Le tappe il diciannovenne le sta bruciando tutte e così con lo Spezia arrivano i primi novanta minuti. Il clima è teso in campo e sugli spalti, dalla tribuna si respira aria di sfida ed i padroni di casa hanno il dente avvelenato dopo una settimana di ritiro, oltre che un’ impressionante voglia di riscatto. Quale migliore occasione del Cagliari? Anche i tifosi sono abituati a scenari di livello più basso rispetto ad una squadra dalla storia importante come quella rossoblù. La prima mezz’ora è di fuoco, i bianconeri attaccano ogni pallone (e non solo) e provocano gli avversari, creando difficoltà a Tello, non ancora abbastanza maturo per poter rispondere con la forza. Ed è infatti Dessena a caricarsi la squadra sulle spalle, dimostrando un carattere a volte eccessivo, che lo porta anche a rischiare l’espulsione, ma provvidenziale. Con il suo atteggiamento, che può risultare negativo se analizzato senza provare le sensazioni del campo, il capitano riesce a “difendere” i suoi giovani compagni, creando una corazzata all’interno della quale il numero 20 con il passare dei minuti prende coraggio e sfodera un secondo tempo da grande giocatore, facendo valere i suoi 180 centimetri di altezza, ripiegando costantemente su Pisacane ed annullano la furia degli avversari.
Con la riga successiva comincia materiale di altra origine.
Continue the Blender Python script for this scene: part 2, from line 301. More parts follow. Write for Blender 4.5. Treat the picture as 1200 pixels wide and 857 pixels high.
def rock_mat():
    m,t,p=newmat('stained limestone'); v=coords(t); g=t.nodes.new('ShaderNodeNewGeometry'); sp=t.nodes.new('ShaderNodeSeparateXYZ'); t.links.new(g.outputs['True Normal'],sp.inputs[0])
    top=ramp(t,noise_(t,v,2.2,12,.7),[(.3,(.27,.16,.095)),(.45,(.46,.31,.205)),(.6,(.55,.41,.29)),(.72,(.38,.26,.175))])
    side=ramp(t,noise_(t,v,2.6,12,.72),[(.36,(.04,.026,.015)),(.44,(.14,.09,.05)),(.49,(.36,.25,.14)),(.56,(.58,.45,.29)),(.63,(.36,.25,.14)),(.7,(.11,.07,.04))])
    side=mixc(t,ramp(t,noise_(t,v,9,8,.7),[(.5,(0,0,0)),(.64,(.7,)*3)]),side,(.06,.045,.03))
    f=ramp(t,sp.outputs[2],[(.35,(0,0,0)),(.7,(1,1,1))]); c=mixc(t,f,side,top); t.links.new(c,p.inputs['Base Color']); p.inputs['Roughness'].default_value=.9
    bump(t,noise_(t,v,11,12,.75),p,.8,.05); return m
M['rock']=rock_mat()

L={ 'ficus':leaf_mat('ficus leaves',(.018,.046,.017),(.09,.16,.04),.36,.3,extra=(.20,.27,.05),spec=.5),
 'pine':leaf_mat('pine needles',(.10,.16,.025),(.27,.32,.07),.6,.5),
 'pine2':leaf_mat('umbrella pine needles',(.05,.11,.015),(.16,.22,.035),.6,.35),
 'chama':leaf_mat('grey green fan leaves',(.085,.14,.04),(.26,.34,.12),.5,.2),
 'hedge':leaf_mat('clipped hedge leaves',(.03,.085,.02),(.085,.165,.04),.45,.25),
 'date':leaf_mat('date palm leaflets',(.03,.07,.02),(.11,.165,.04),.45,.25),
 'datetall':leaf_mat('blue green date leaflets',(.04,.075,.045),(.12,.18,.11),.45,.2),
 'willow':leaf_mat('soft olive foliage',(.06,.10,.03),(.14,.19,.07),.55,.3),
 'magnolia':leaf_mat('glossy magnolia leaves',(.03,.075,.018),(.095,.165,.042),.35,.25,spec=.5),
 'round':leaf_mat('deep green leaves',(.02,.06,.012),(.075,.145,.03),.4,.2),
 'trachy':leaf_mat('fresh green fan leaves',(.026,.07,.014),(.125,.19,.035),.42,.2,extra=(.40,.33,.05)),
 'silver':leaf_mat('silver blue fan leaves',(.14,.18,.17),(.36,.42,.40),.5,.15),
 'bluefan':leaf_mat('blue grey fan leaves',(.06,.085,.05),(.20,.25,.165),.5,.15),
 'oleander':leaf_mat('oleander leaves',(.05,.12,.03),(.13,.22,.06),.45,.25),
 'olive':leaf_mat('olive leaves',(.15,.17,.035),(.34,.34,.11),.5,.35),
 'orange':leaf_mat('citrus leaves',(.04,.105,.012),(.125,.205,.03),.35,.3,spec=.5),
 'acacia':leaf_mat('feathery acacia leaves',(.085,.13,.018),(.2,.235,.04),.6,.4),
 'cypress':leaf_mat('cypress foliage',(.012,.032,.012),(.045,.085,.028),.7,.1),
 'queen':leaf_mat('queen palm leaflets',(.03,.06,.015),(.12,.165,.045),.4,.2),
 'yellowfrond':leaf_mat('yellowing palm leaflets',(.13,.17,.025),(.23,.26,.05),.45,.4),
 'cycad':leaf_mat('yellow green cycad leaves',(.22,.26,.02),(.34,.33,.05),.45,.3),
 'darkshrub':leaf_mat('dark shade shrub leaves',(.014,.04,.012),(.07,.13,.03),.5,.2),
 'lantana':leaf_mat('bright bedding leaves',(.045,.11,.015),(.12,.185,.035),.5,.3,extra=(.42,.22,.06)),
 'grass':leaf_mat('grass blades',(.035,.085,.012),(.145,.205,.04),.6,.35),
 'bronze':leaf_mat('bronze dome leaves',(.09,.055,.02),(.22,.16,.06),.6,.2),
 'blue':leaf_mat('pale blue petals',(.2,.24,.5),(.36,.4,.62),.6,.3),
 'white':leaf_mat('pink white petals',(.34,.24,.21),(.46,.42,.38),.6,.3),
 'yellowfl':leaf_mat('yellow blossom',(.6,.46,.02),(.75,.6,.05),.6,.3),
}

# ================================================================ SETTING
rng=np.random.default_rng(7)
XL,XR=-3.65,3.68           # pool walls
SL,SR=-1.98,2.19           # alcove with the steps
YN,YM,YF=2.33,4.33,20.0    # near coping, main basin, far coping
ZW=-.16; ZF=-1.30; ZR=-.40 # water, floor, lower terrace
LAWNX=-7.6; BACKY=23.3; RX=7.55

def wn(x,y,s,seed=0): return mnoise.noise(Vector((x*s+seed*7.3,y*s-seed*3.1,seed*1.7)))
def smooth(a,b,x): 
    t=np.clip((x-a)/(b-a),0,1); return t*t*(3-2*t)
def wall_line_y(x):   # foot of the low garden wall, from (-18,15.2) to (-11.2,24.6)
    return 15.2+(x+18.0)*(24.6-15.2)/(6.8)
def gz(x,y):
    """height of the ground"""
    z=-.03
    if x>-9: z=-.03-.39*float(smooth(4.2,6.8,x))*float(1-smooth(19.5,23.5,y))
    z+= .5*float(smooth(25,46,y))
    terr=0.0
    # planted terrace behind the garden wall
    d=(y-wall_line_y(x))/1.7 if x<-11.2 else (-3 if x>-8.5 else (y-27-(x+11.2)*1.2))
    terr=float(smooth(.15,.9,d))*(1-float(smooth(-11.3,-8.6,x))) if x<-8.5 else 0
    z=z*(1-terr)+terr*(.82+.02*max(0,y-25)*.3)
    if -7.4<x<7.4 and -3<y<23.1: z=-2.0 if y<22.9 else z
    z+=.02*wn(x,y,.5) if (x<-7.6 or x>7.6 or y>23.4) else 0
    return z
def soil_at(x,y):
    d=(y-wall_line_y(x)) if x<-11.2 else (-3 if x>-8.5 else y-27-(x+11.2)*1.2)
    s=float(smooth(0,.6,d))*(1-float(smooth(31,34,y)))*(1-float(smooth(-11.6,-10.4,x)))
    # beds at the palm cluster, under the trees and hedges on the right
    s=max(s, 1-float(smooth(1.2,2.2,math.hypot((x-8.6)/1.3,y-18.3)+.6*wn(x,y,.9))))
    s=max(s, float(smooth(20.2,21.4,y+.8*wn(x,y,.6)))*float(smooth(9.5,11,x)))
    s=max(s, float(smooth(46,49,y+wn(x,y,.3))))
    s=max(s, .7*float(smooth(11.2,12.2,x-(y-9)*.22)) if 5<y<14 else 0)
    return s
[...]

“E’ stato straordinario! Perdere Di Gennaro alla vigilia mi ha preoccupato, ma con il senno di poi il lavoro di sacrificio di Tello si è dimostrato fondamentale.” Così Rastelli in sala stampa ha elogiato la prova del suo giocatore, abbastanza vivace da poter essere considerato il classico sudamericano con la “garra” nell’anima.
Appena arrivato in Italia ringraziò Giovanny Valencia Osorio, un noto giornalista e preparatore atletico di Medellin che fu il primo a credere in lui. “Per me è stato come un secondo padre, fondamentale nella mia infanzia.” L’umiltà di non dimenticare da dove si è partiti, la consapevolezza di ciò che si può diventare. Dalla Juve al Cagliari ora Tello ne ha trovate tante di persone come Giovanny che credono il lui, suo il compito di non deludere nessuno.